Riigikogu burns midnight oil to pass €878-million supplementary budget

A supplementary budget worth close to €900 million and issued in response to Russia's invasion of Ukraine passed at the Riigikogu in the small hours of Thursday morning, by 54 votes in favor to 29 against.
The overnight sitting also passed three other pieces of legislation, effectively as a quid pro quo between the two coalition partners, Reform and Center, while the supplementary budget bill was tied to a vote of confidence in the same administration.
The supplementary budget, worth €878 million in total and roughly divided into three parts to be spent on defense and security, energy security and hosting refugees fleeing the war in Ukraine, passed its first reading on May 4, but following a government rift last week, was tied to a vote of confidence in the coalition.
Government ministers were also quizzed by the house on all the items on the agenda.
The supplementary budget was not even addressed until last on Wednesday evening, and the vote approving it was held just before 3 a.m.
Amendments to the Family Benefits Act tabled by Center last week passed with 60 votes in favor at the 101-seat chamber.
Nine Isamaa MPs opposed the bill, while the opposition Conservative People's Party of Estonia (EKRE) MPs did not vote on the bill at all.

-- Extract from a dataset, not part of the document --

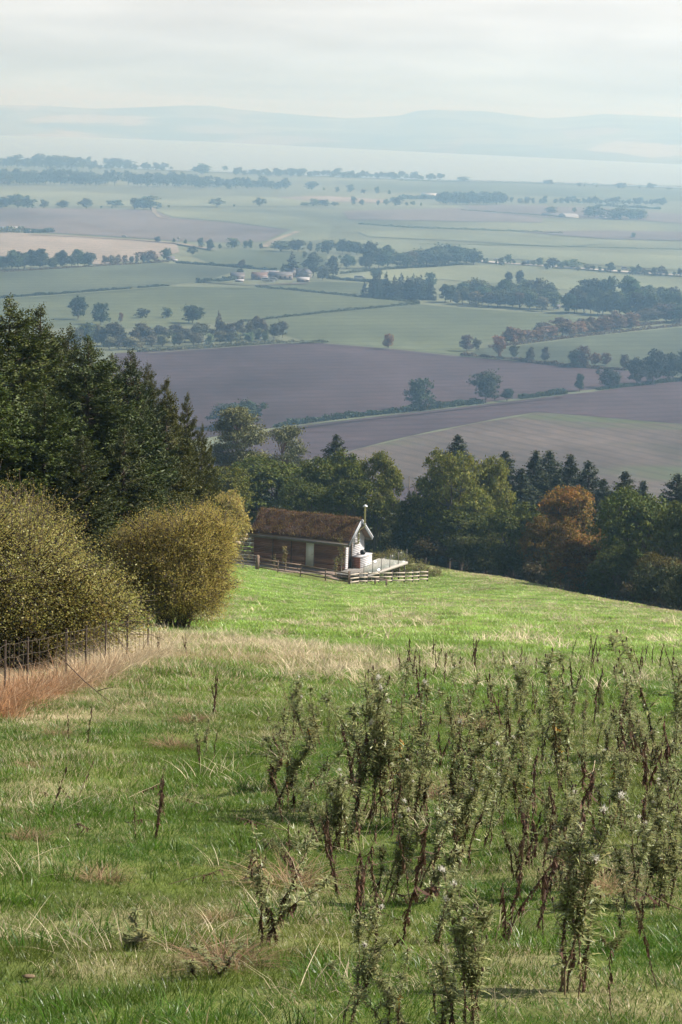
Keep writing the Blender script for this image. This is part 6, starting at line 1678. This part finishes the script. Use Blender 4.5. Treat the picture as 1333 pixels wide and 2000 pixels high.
# ------------------------------------------------------------------ thistles and dead stalks
M['thistle_leaf'] = foliage('thistle_leaf', (0.275, 0.305, 0.13), 0.5, 0.40, 0.42, 0.025, 0.35, tint2=(0.25, 0.21, 0.08), tfac=0.1, clump=3.0)
M['withered'] = foliage('withered_leaf', (0.115, 0.064, 0.042), 0.5, 0.15, 0.75, 0.015, 0.15)
M['stem'] = plain('thistle_stem', (0.17, 0.115, 0.065), 0.7, 0.3, 12)
M['dead_stem'] = plain('dead_stem', (0.10, 0.062, 0.04), 0.8, 0.3, 12)
M['straw_stem'] = plain('bleached_stem', (0.42, 0.33, 0.21), 0.7, 0.25, 12)
M['fluff'] = foliage('thistle_down', (0.75, 0.70, 0.62), 0.15, 0.5, 0.8, 0.01, 0.1)
M['yellow_leaf'] = foliage('yellow_leaf', (0.42, 0.24, 0.03), 0.3, 0.4, 0.5, 0.02, 0.3)

def spiny_leaves(rng, base, D, Nn, L, W, curl=0.35, hang=None):
    """leaves with a toothed outline: base points, directions -> V, quads, tris"""
    n = len(base); st = np.array([0.0, 0.16, 0.3, 0.44, 0.58, 0.72, 0.86]); wd = np.array([0.25, 0.95, 0.4, 1.0, 0.4, 0.75, 0.25])
    D = unit(D); S = unit(np.cross(D, Nn)); U = np.cross(S, D)
    t = st[None, :, None]
    cu = (curl * rng.uniform(0.3, 1.6, n))[:, None, None]
    mid = base[:, None] + D[:, None] * (L[:, None, None] * t) - U[:, None] * (L[:, None, None] * cu * t ** 2)
    off = S[:, None] * (W[:, None, None] / 2 * wd[None, :, None] * rng.uniform(0.7, 1.3, (n, 7, 1)))
    lift = U[:, None] * (W[:, None, None] * 0.22 * wd[None, :, None])
    A = mid - off + lift; B_ = mid + off + lift
    tip = base + D * L[:, None] - U * L[:, None] * cu[:, 0]
    V = np.zeros((n, 15, 3)); V[:, 0:14:2] = A; V[:, 1:14:2] = B_; V[:, 14] = tip
    o = np.arange(n) * 15
    Q = np.concatenate([np.stack([o + 2 * i, o + 2 * i + 1, o + 2 * i + 3, o + 2 * i + 2], -1) for i in range(6)])
    T = np.stack([o + 12, o + 13, o + 14], -1)
    return V.reshape(-1, 3), Q, T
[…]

An amendment was added which will grant a one-off allowance of €50 to children and pensioners in November this year, while home loan repayments will now be taken into account in calculating benefits, as will the situation of any pensioners who live alone sub-letting or renting out their home to Ukrainian refugees – in this case they would not lose the status of living alone and the benefits pertaining to that.
Another act, the Alcohol, Tobacco, Fuel and Electricity Excise Duty Act, was also amended, and the latter was also tied to the vote of confidence. It passed with 57 votes in favor.
The amendments will cut excise duty on special purpose diesel from June 1 to December 31 to the minimum level allowed in the EU.
Excise on special purpose diesel will be drastically cut from €100 per 1,000 liters, to €21 per 1,000 liters – the minimum level permitted by the EU between June 1 and the end of the year
One more bill, which amended the VAT act and was also tied to the confidence vote, passed with 58 votes in favor – 22 Isamaa and EKRE MPs voted against.
This will cut the VAT rate applicable to press publications from 9 percent to 5 percent as of August 1, with the express aim of supporting the availability of an independent and professional quality media in Estonia as a counter to Kremlin misinformation and propaganda.
Center MP: The government will survive
Following last week's speculation of a coalition collapse, Center MP and chair of the Riigikogu's finance committee, Andrei Korobeinik, told ERR that while tensions remained with the party's relationship with Reform, the partnership will go on: "And we will support the government and vote in favor of these four bills, including the supplementary budget."
EKRE MP Mart Helme concurred that the Reform-Center coalition would remain intact, telling ERR that: "I have no doubt that the government will survive."
At the same time, splits were an attritional process, he said.
"I can also say from the previous government's experience that every time there is such a storm, the connection gets weaker. It's like a tree that the storm is pushing and pushing and at some critical point, a fracture will come. I do not rule out this fracture arriving in the coming months, but not now," he went on.
EKRE was in office with Center and Isamaa April 2019-January 2021.
The supplementary budget provides for €247.6 million on defense and security, €257.3 million on energy security and €242.7 million towards support for refugees fleeing the Ukraine war.
The overall budget figure of €878 million remained unchanged across the two Riigikogu readings; the impact of the supplementary budget on the nominal budget position of the general government will stand at €626 million, or 1.9 percent of GDP, for 2022, ERR reports.
After Center tabled the bill amending the Family Benefits Act which will boost monthly child allowance to €100 per child plus €700 a month for those raising three to six kids and €900 for people raising seven kids or more, Reform objected, saying that the agreement had been to factor in these hikes into the 2023 state budget, due for Riigikogu debate in the fall.
Ultimately President Alar Karis stepped in and noted the dangers of a governmental split given the current security situation.